On July 7, promises of retribution were kept. As expected, the union establishment struck back against a right-to-work law that had been enacted 18 months earlier in Michigan, the birthplace of the UAW. Taking advantage of their first opportunity, unions submitted substantially more than the 322,609 signatures required to place on the November 2014 ballot a referendum on permanent repeal. Hopes were high in union headquarters, as polls showed a Republican legislative majority and the governor on the ropes: Clearly, a high-profile campaign to make the new law a central issue was having an impact.
Such was the expected story when Governor Rick Snyder signed Michigan’s worker-freedom law in December 2012. After machinations including violent protests outside the capitol and “there will be blood” rhetoric by Democratic state representative Douglas Geiss, most observers expected a major push in 2014 to repeal the law and punish the politicians who enacted it.

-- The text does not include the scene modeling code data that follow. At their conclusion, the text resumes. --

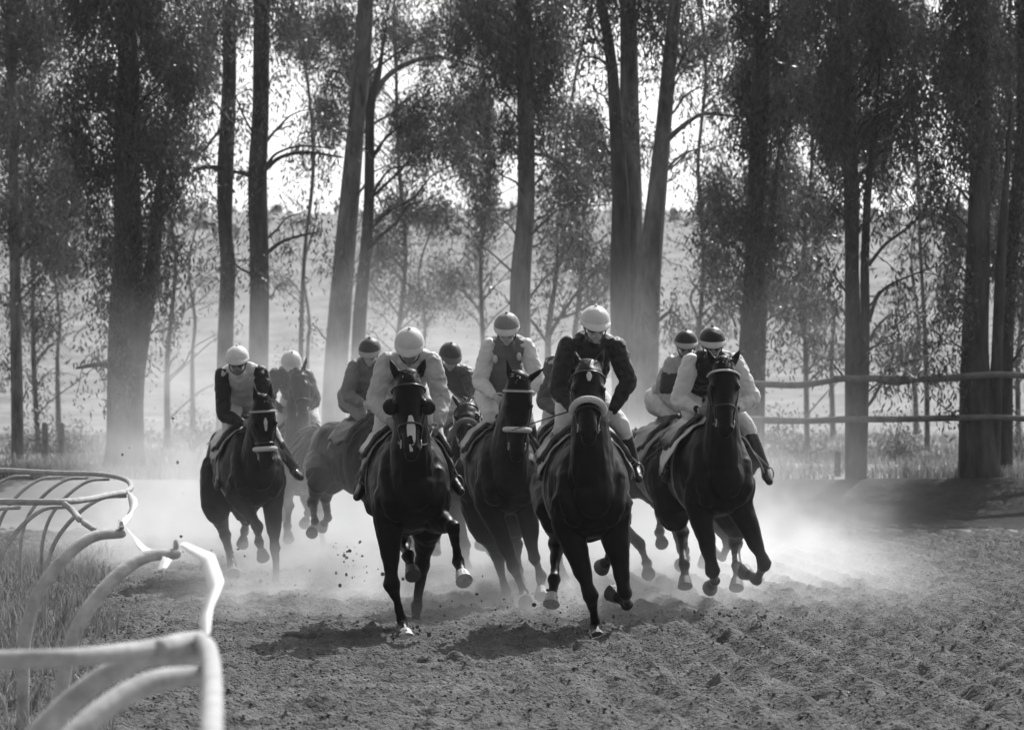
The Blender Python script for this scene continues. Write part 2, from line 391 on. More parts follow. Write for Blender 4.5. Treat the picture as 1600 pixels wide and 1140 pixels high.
tree(50, [(196, 0, 28), (200, 130, 34), (198, 250, 40), (202, 400, 46), (195, 520, 50), (192, 690, 54)],
     blk(120, -20, 300, 300, 56, 44, 800, 2, .95) + [(240, 330, 50, 40, 800), (175, 400, 55, 34, 700), (262, 400, 48, 34, 520), (150, 345, 40, 30, 420), (250, 455, 40, 26, 300), (160, 470, 28, 26, 200), (265, 500, 28, 24, 130), (170, 560, 24, 18, 120), (290, 120, 40, 30, 500), (200, 180, 40, 30, 700), (195, 290, 44, 30, 700), (205, 380, 44, 26, 500), (185, 470, 40, 22, 260), (215, 540, 40, 22, 180), (185, 610, 30, 20, 110)],
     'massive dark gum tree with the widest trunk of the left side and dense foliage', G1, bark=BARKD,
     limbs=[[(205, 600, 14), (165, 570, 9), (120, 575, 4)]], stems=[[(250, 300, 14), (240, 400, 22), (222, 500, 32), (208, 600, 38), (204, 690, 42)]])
tree(56, [(358, 0, 21), (357, 120, 22), (352, 270, 26), (352, 360, 22), (355, 420, 24), (351, 560, 25), (350, 715, 27)],
     [(330, 60, 36, 40, 260), (375, 40, 28, 36, 160), (320, 150, 34, 32, 170), (300, 235, 28, 24, 90), (330, 340, 24, 18, 60), (375, 180, 20, 22, 70), (322, 300, 26, 20, 60)],
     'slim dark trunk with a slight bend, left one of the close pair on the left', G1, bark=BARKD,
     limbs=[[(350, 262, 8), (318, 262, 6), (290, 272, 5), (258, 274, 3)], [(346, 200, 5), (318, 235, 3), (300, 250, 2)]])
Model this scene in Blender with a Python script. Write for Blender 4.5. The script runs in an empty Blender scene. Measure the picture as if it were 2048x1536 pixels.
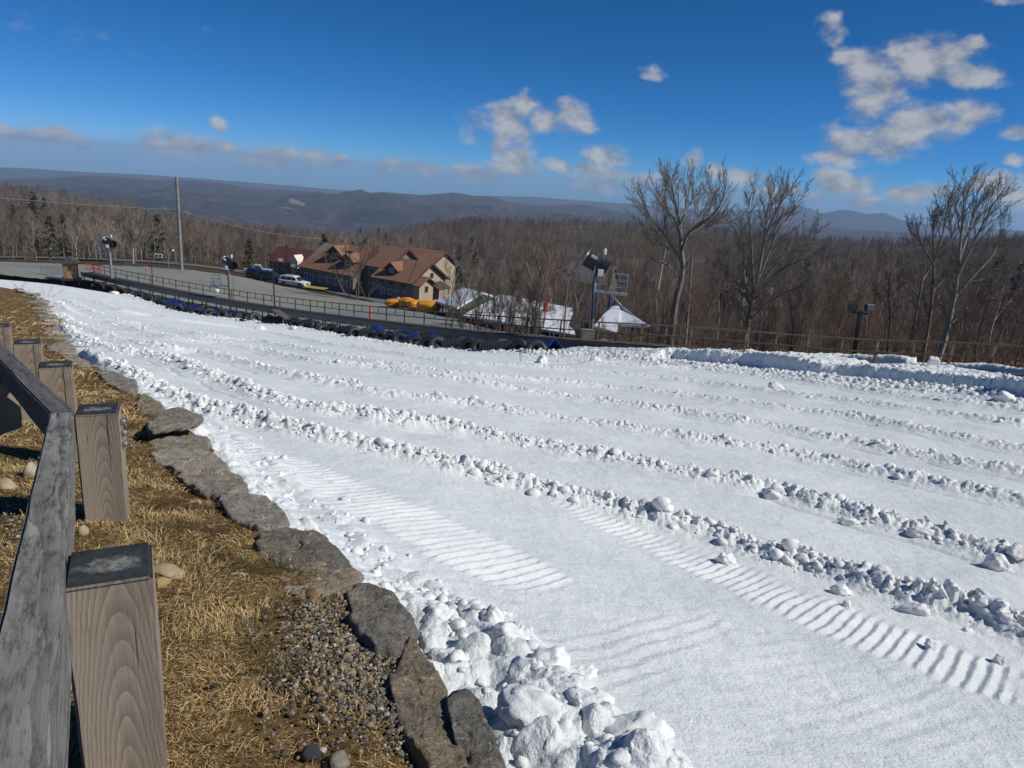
import bpy, bmesh, math, random
import numpy as np
from mathutils import Vector, Matrix, Euler

SC = bpy.context.scene
COL = SC.collection
R = math.radians
rng = np.random.default_rng(7)
random.seed(7)

# ------------------------------------------------------------------ camera
F = 1420.0                      # focal length in photo pixels (photo 2048 x 1536)
TH, RO = R(16.2), R(4.5)
_fw = np.array([0, math.cos(TH), -math.sin(TH)])
_u0 = np.array([0, math.sin(TH), math.cos(TH)])
_r0 = np.array([1.0, 0, 0])
_ri = _r0 * math.cos(RO) + _u0 * math.sin(RO)
_up = _u0 * math.cos(RO) - _r0 * math.sin(RO)
cam_d = bpy.data.cameras.new('camera')
cam = bpy.data.objects.new('camera', cam_d)
COL.objects.link(cam)
cam_d.sensor_width = 36.0
cam_d.lens = F / 2048 * 36.0
cam_d.clip_start = 0.05
cam_d.clip_end = 80000
cam.matrix_world = Matrix(((_ri[0], _up[0], -_fw[0], 0), (_ri[1], _up[1], -_fw[1], 0), (_ri[2], _up[2], -_fw[2], 0), (0, 0, 0, 1)))
SC.camera = cam

# ------------------------------------------------------------------ light
SUN_AZ, SUN_EL = R(101), R(42)          # azimuth clockwise from the view direction (+Y)
HAZE = 1.4e-4
SUN_STRENGTH, SKY_STRENGTH, EXPOSURE = 4.1, 0.085, 0.0
sd = Vector((math.sin(SUN_AZ) * math.cos(SUN_EL), math.cos(SUN_AZ) * math.cos(SUN_EL), math.sin(SUN_EL)))
sun_d = bpy.data.lights.new('sun', 'SUN')
sun_d.energy = SUN_STRENGTH
sun_d.angle = R(0.5)
sun_d.color = (1.0, 0.97, 0.90)
sun = bpy.data.objects.new('sun', sun_d)
COL.objects.link(sun)
sun.rotation_euler = sd.to_track_quat('Z', 'Y').to_euler()
sun.location = (40, -10, 60)

SC.view_settings.view_transform = 'Standard'
SC.view_settings.look = 'None'
SC.view_settings.exposure = EXPOSURE
SC.view_settings.gamma = 1.0
SC.view_settings.use_curve_mapping = False
SC.render.engine = 'CYCLES'
SC.cycles.max_bounces = 5
SC.cycles.diffuse_bounces = 2
SC.cycles.glossy_bounces = 2
SC.cycles.transmission_bounces = 2
SC.cycles.transparent_max_bounces = 8
SC.cycles.volume_bounces = 0
SC.cycles.use_denoising = True
SC.cycles.caustics_reflective = False
SC.cycles.caustics_refractive = False

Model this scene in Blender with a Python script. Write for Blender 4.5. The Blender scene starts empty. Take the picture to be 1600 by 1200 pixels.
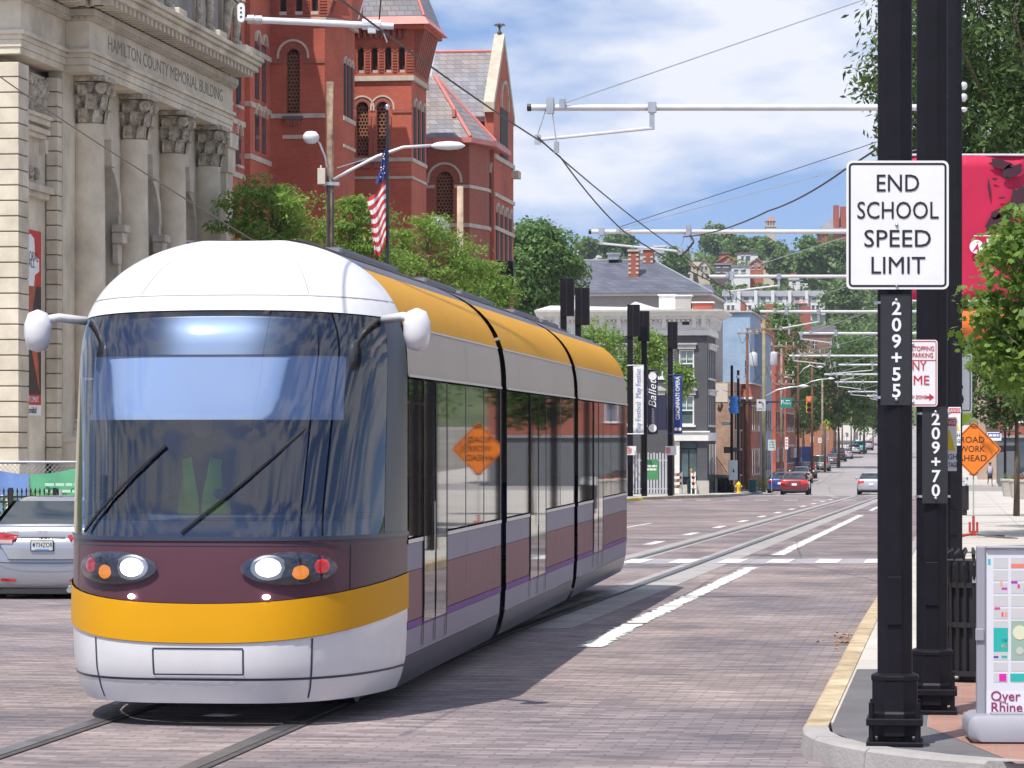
import bpy, bmesh, math, random
import numpy as np
from mathutils import Vector, Matrix
random.seed(7); RNG = np.random.default_rng(11)
PI = math.pi
sc = bpy.context.scene
COL = sc.collection
# ------------------------------------------------------------------ camera
FPX = 5200.0            # focal length in pixels of a 1600 px wide frame
EYE = 2.05
cam = bpy.data.cameras.new('camera'); cam.sensor_width = 36.0; cam.lens = FPX / 1600 * 36
cam.shift_y = 85 / 1600; cam.clip_start = 0.5; cam.clip_end = 20000
cam.dof.use_dof = False
camo = bpy.data.objects.new('camera', cam); COL.objects.link(camo)
camo.location = (0, 0, EYE); camo.rotation_euler = (PI / 2, 0, 0)
sc.camera = camo
# ------------------------------------------------------------------ sky, sun, exposure
SUN_EL, SUN_AZ = math.radians(60), math.radians(212)     # azimuth clockwise from +Y
w = bpy.data.worlds.new('World'); sc.world = w; w.use_nodes = True
nt = w.node_tree; nt.nodes.clear()
def N(t, ty, **k):
    n = t.nodes.new(ty)
    for a, b in k.items(): setattr(n, a, b)
    return n
def L(t, a, b): t.links.new(a, b)
out = N(nt, 'ShaderNodeOutputWorld'); bg = N(nt, 'ShaderNodeBackground'); bg.inputs[1].default_value = 0.135
sky = N(nt, 'ShaderNodeTexSky', sky_type='NISHITA'); sky.sun_disc = False
sky.sun_elevation = SUN_EL; sky.sun_rotation = SUN_AZ; sky.air_density = 1.0; sky.dust_density = 0.4; sky.ozone_density = 3.0
tc = N(nt, 'ShaderNodeTexCoord')
va = N(nt, 'ShaderNodeVectorMath', operation='ADD'); va.inputs[1].default_value = (0, 0, .20); L(nt, tc.outputs['Generated'], va.inputs[0])
vn = N(nt, 'ShaderNodeVectorMath', operation='NORMALIZE'); L(nt, va.outputs[0], vn.inputs[0]); L(nt, vn.outputs[0], sky.inputs['Vector'])
mp = N(nt, 'ShaderNodeMapping'); mp.inputs['Location'].default_value = (3.1, 0.7, 0.4); mp.inputs['Scale'].default_value = (8, 8, 24)
n1 = N(nt, 'ShaderNodeTexNoise'); n1.inputs['Scale'].default_value = 1.0; n1.inputs['Detail'].default_value = 7; n1.inputs['Roughness'].default_value = 0.52
L(nt, tc.outputs['Generated'], mp.inputs[0]); L(nt, mp.outputs[0], n1.inputs['Vector'])
cr = N(nt, 'ShaderNodeValToRGB'); cr.color_ramp.elements[0].position = 0.43; cr.color_ramp.elements[1].position = 0.57
cr.color_ramp.elements[0].color = (0.04, 0.04, 0.04, 1); cr.color_ramp.elements[1].color = (0.90, 0.90, 0.90, 1)
L(nt, n1.outputs['Fac'], cr.inputs[0])
tint = N(nt, 'ShaderNodeMix', data_type='RGBA', blend_type='MULTIPLY'); tint.inputs[0].default_value = 1.0
tint.inputs[7].default_value = (.90, .95, 1.05, 1)
L(nt, sky.outputs[0], tint.inputs[6])
mx = N(nt, 'ShaderNodeMix', data_type='RGBA'); mx.inputs[7].default_value = (5.8, 5.9, 6.4, 1)
L(nt, cr.outputs[0], mx.inputs[0]); L(nt, tint.outputs[2], mx.inputs[6]); L(nt, mx.outputs[2], bg.inputs[0]); L(nt, bg.outputs[0], out.inputs[0])
sun = bpy.data.lights.new('sun', 'SUN'); sun.energy = 4.2; sun.angle = math.radians(0.5); sun.color = (1.0, 0.95, 0.87)
suno = bpy.data.objects.new('sun', sun); COL.objects.link(suno)
sd = Vector((math.sin(SUN_AZ) * math.cos(SUN_EL), math.cos(SUN_AZ) * math.cos(SUN_EL), math.sin(SUN_EL)))
suno.rotation_euler = sd.to_track_quat('Z', 'Y').to_euler(); suno.location = sd * 50
sc.view_settings.view_transform = 'Standard'; sc.view_settings.look = 'None'; sc.view_settings.gamma = 1; sc.view_settings.exposure = 0.35
sc.view_settings.use_curve_mapping = False
sc.cycles.max_bounces = 7; sc.cycles.transparent_max_bounces = 12; sc.cycles.caustics_reflective = False; sc.cycles.caustics_refractive = False
sc.cycles.use_denoising = True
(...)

The July 7 deadline for petitions to place constitutional amendments on the November ballot has come and gone, as did the May 28 deadline for initiatives to change state laws. On neither date did unions submit the signatures necessary to put right-to-work before Michigan voters.
Furthermore, the (presumably figurative) bloodbath predicted by political allies of the unions for this fall’s elections does not appear to be in the cards. Polls show Governor Snyder with a six-point lead over his Democratic challenger, and Democratic operatives are reportedly pessimistic about their chances to take away Republican majorities of 59–50 in the state house and 26–12 in the state senate.
While Democrats are injecting union issues into the campaign, right-to-work is not central to the effort. Savvy Michigan political consultant Mark Grebner recently told the Washington Examiner, “I’m a Democrat, and I’d say it’s competitive and we’re going to lose.”
This seeming capitulation on right-to-work is certainly a surprise to many. It may be that internal polls show the law isn’t as unpopular as union leaders had hoped, or that financial difficulties are leading some Democrats to face reality. The UAW just increased member dues by 25 percent to shore up its dwindling strike fund, and the Michigan Education Association is more than $122 million in the red, owing to its own internal pension underfunding.
Both unions are most likely mindful that Michigan’s Proposal 2 — which would have prevented right-to-work and given government unions an effective veto over legislation — went down 58–42 in November 2012. It may be that unions in general have learned a lesson from failed efforts elsewhere in the Great Lakes region to roll back recent reforms and un-elect reformers.